Context

Project context

Context_forest_expansion_Europe

Europe has historically faced more habitat fragmentation than any other continent, and around 30% of the EU territory consist today of moderately to very highly fragmented landscapes. However, the region was also the first to undergo a turnaround from diminishing to increasing forest cover, with several countries reaching this so-called ‘forest transition’ already in the 19th century. Since 1950, Europe's forests have increased by >300 000 km2 (about the size of Italy) as a consequence of farmland abandonment and rural exodus. Projections of the European Commission estimate that a further 200,000 km2 of EU farmlands are under high risk of abandonment by 2030. The increment in forest area is favoured by European and national policies that have invested billions of euros in the afforestation of former farmlands. Forests play a key role in the EU Biodiversity Strategy 2020 as well as in the upcoming Biodiversity Strategy 2030, Strategy for Sustainable Development 2030 and European Partnership 'Rescuing Biodiversity to Safeguard Life on Earth'. The European Green Deal, a set of policy initiatives launched in 2019 with the overarching aim of making Europe climate neutral in 2050, foresees to commit further extensive efforts to planting more than three billion trees and restoring damaged or depleted forests. This engagement reflects that forests are now valued as much for their diverse ecological services and their role in mitigating climate change as for their wood production.  

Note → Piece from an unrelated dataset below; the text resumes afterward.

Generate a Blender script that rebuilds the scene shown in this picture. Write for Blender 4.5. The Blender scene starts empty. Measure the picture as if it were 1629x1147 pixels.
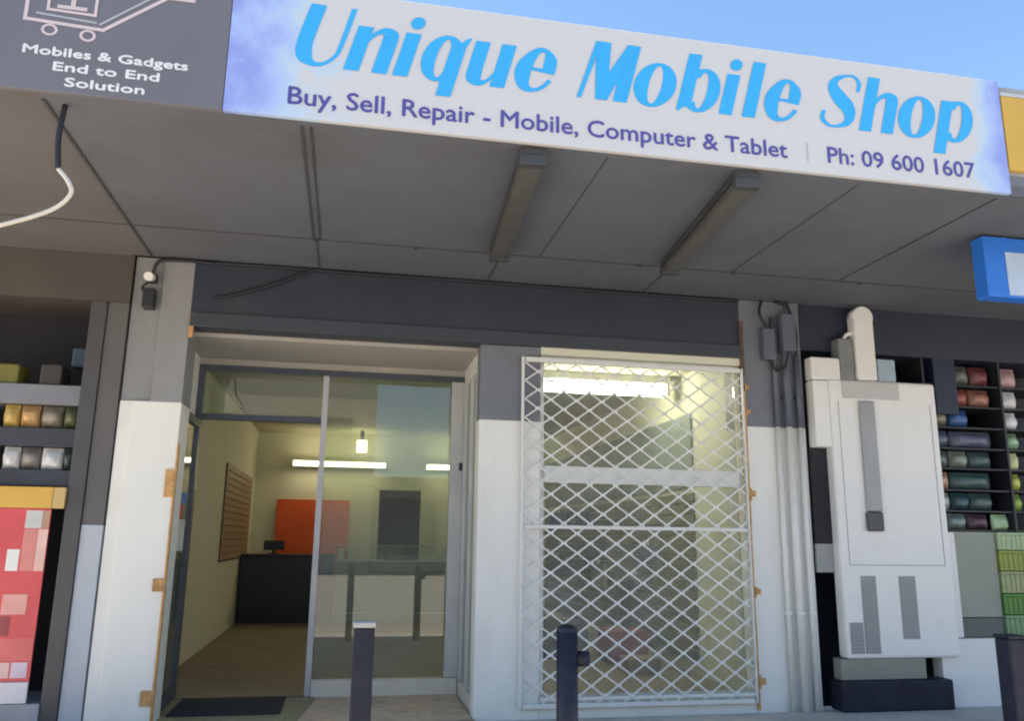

Context_fig1_trees_recolonize_pastures

At the same time, policy makers have neglected opportunities to implement passive forest restoration as a cost-efficient and politically feasible tool for increasing the extent and multifunctionality of European forests. Spontaneous forest regrowth is a widespread phenomenon in many economically marginal or sparsely populated rural landscapes. Second-growth forests are often hardly perceived as landscape units of their own by local stakeholders, managers and administrations, and they are usually not systematically managed. Yet such forests form a network of habitats that act as stepping-stones for biodiversity conservation and can deliver a broad suite of ecosystem services. Spontaneous forest regrowth hence can contribute to fostering multifunctional, diverse landscapes. Yet, to date the process is commonly conceptualized rather as a challenge than as an opportunity for landscape conservation and management. Implementing passive forest restoration approaches hence requires a careful analysis of forest functioning and of the services and disservices that second-growth forests can deliver, as well as of their perception and demand by local population, stakeholders and the greater public.